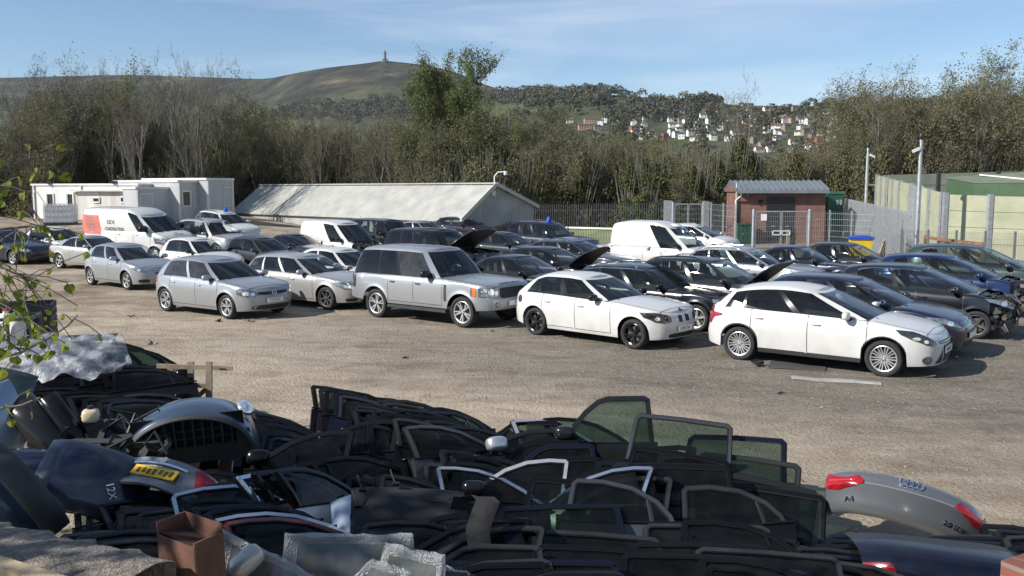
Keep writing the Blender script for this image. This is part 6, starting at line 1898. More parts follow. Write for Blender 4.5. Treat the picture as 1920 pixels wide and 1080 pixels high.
L_SHRUB = leafmat('shrub_leaf', [(0.065, 0.075, 0.03), (0.12, 0.11, 0.055), (0.14, 0.115, 0.065), (0.085, 0.105, 0.035), (0.18, 0.165, 0.08)])

TREEDEF = [  # kind, height, spread, seeds, leaf material, bark
    ('bare', 12.5, 0.85, (1, 2), L_BROWN, BARK),
    ('multi', 11.5, 0.80, (3, 4), L_BROWN, BARKD),
    ('bud', 10.5, 0.95, (5, 6), L_OLIVE, BARKD),
    ('green', 13.0, 0.90, (7,), L_GREEN, BARK),
    ('fluff', 10.0, 1.15, (9, 10), L_BROWN, BARK),
]
TREEMESH = {}
for kd, h, spd, seeds, lm, bk in TREEDEF:
    for sd_ in seeds:
        w_, c_ = make_tree(sd_, h, spd, kd)
        zz = sorted(q[2] for q in w_.v + c_.v); h = zz[int(len(zz) * 0.985)]
        TREEMESH.setdefault(kd, []).append((w_.mesh('trunk', bk, 180), c_.mesh('crown', [lm, TWIG], None), h))
def tree_at(kind, px, ytop, Y, zb, label, rr, group, cat='tree', hscale=None):
    w_, c_, h = rr.choice(TREEMESH[kind])
    if 385 < px < 760: Y += 9
    p = P(px, ytop, Y); H = p.z - zb
    t = empty('tree', (p.x, p.y, zb), rr.uniform(0, 6.28), label, cat, group)
    s = H / (h * 0.985); sx = s * rr.uniform(0.9, 1.15) if hscale is None else hscale
    t.scale = (sx, sx, s)
    link(bpy.data.objects.new('trunk', w_), t); link(bpy.data.objects.new('crown', c_), t)
    return t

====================

▸ Exercise brief: Exactly reproduce the run of lines from the start of the listing through the line with "(0.18, 0.165, 0.08)])", inclusive; pictures are not copied.

▸ Answer to the problem:
Keep writing the Blender script for this image. This is part 6, starting at line 1898. More parts follow. Write for Blender 4.5. Treat the picture as 1920 pixels wide and 1080 pixels high.
L_SHRUB = leafmat('shrub_leaf', [(0.065, 0.075, 0.03), (0.12, 0.11, 0.055), (0.14, 0.115, 0.065), (0.085, 0.105, 0.035), (0.18, 0.165, 0.08)])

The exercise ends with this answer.